Stellantis ha comunicato oggi 500 nuovi esuberi nello stabilimento di Melfi. Un numero enorme, che si aggiunge ai 300 di Pomigliano e ai 50 di Pratola Serra.
Il totale sale così a 850 uscite in poche settimane.
Una cifra che dà la misura della portata del disimpegno del gruppo dagli stabilimenti italiani. La Fiom-Cgil parla apertamente di un processo di dismissione, mascherato da “uscite volontarie”.
Il dato arriva in un momento di totale incertezza. Non è stato ancora nominato un nuovo amministratore delegato e non esiste un piano industriale pubblico per il rilancio dell’automotive nazionale.
Cassa integrazione e linee ferme
Accanto agli esodi incentivati, in diversi stabilimenti Stellantis prosegue la cassa integrazione ordinaria o straordinaria che sta coinvolgendo migliaia di metalmeccanici dell’Automotive.
A Melfi, Pomigliano, Cassino e Mirafiori si alternano settimane di produzione e stop. Turni ridotti, linee accorciate, operai fermi o parzialmente occupati.
La cig non viene ufficialmente dichiarata come preludio a tagli, ma nei fatti prepara il terreno agli esuberi, rendendo l’incentivo all’esodo più accettabile per chi da mesi lavora a singhiozzo.
È il classico schema: prima si blocca la produzione, poi si rende “conveniente” uscire.
Incentivi ricchi, ma il prezzo è la deindustrializzazione
Stellantis ha previsto incentivi molto consistenti, secondo lo schema firmato a Roma nel marzo 2024.
- Chi è vicino alla pensione riceve sei mensilità.
- Chi ci arriva entro 4 anni ottiene per 24 mesi un’integrazione fino al 90% dello stipendio (incluso Naspi), e per i 24 successivi il 70% più i contributi.

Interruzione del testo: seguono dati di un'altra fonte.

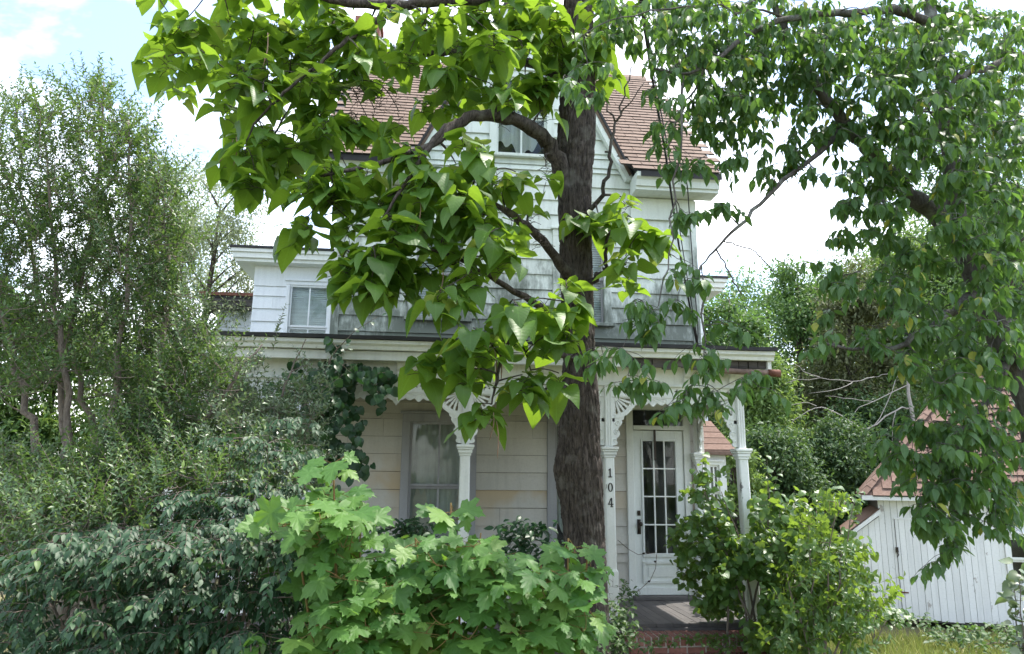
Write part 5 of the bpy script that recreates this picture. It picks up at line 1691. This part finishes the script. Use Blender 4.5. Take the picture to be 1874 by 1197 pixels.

- Chi non rientra in queste categorie riceve una liquidazione extra:
- 35-39 anni: 12 mensilità + 20.000 €
- 40-44 anni: 18 mensilità + 20.000 €
- 45-49 anni: 24 mensilità + 30.000 €
- 50-54 anni: 30 mensilità + 30.000 €
- oltre 55 anni: 33 mensilità + 30.000 €
Ma al di là del lato economico non bisogna trascurare che ogni uscita è una perdita di competenze, esperienza e futuro per la filiera italiana.
L’automotive italiano alla deriva
L’Italia, un tempo cuore dell’automobile europea, oggi sta perdendo pezzo dopo pezzo la sua centralità.
I nuovi modelli elettrici vengono assegnati con il contagocce agli stabilimenti italiani. La produzione cala, i fornitori soffrono e l’indotto si restringe.
La cassa integrazione e gli esodi incentivati sono solo la superficie. Sotto c’è una crisi di strategia, alimentata dalla mancanza di investimenti e visione industriale.
La Fiom-Cgil chiede un confronto a Palazzo Chigi con John Elkann per affrontare di petto il problema. Ma finché le decisioni strategiche resteranno in mano a un gruppo che guarda sempre più all’estero, l’Italia rischia di essere solo terra di esuberi.